Ieva Jokubaviciute: Northscapes
View record and artist detailsRecord and Artist Details
Genre:
Instrumental
Label: Dorian
Magazine Review Date: 11/2021
Media Format: CD or Download
Media Runtime: 55
Mastering:
DDD
Catalogue Number: DSL92251
Tracks:
Composition | Artist Credit |
---|---|
Invocations, Movement: No 1, Invocation of Pristine Light |
Lasse Thoresen, Composer
Ieva Jokubaviciute, Piano |
Scape |
Anna Thorvaldsdóttir, Composer
Ieva Jokubaviciute, Piano |
12 Nocturnes, Movement: No 1, Mignon |
Bent Sørensen, Composer
Ieva Jokubaviciute, Piano |
12 Nocturnes, Movement: No 3, Nachtlicher Fluss |
Bent Sørensen, Composer
Ieva Jokubaviciute, Piano |
12 Nocturnes, Movement: No 7, Mitternacht mit Mignon |
Bent Sørensen, Composer
Ieva Jokubaviciute, Piano |
Prelude |
Kaija Saariaho, Composer
Ieva Jokubaviciute, Piano |
Fantasia for Solo Piano |
Raminta Serksnyté, Composer
Ieva Jokubaviciute, Piano |
Music for a Summer Evening |
Peteris Vasks, Composer
Ieva Jokubaviciute, Piano |
Invocations, Movement: No 2, Invocation of Rising Air |
Lasse Thoresen, Composer
Ieva Jokubaviciute, Piano |
Author: Guy Rickards
Ieva Jokubaviciute’s first album was a tribute to Alban Berg. Here, she focuses on the Nordic and Baltic states, with pieces from Norway (Lasse Thoresen), Denmark (Bent Sørensen – the documentation omits the accented ‘ø’ in his name), Finland (Saariaho), Latvia (Vasks) and Lithuania (Raminta Šerkšnytė). It is a fascinating, well-balanced programme, played with engrossingly undemonstrative virtuosity, whether in the three Mignon nocturnes, a delightful subset from Sørensen’s set of 12 (2000 14), or the freewheeling canvas of Šerkšnytė's youthful Fantasia (1997), completed before her 23rd birthday. Saariaho’s Prelude (2007), cleverly placed at the centre of the programme, explores the sonic potential of the keyboard, taken in a more extreme textural direction in Anna Thorvaldsdottir’s Scape (2011), with the piano prepared in Cageian fashion to produce completely different tonal colours.

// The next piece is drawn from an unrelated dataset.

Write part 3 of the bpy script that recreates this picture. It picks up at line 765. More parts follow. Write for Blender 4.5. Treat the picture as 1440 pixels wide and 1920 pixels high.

Lasse Thoresen’s Four Invocations (2011 20) between them cover the four medieval elements (Light – for fire – Air, Water, Earth) alongside ‘four parallel dimensions of human reality: pure consciousness, spirit, soul and body’. Thoresen has commented that the four works collectively ‘describe metaphorically the process of creation’, each marking a stage along the way. His scores allow the pianist some latitude in performance but the essentials will always shine through. Jokubaviciute bookends her programme with the first two, ‘of Pristine Light’ and ‘of Rising Air’: robustly ethereal studies, the one with occasional allusions to Ravel, the other to Stravinsky, but always manifestly Thoresen. Although the fourth Invocation (2020) could not have been included (it is longer than Nos 1 3 combined), it is a pity the third (‘of Crystal Waters’) was omitted, as there is room.
Jokubaviciute navigates the contrasting demands of each work with hugely impressive skill and Sono Luminus’s sound is superb. This is an enthralling programme from the northern world that no listener wary of contemporary music need be fearful of (Vasks’s nostalgically evocative score, for instance), though demands are sometimes made of their ears. Recommended.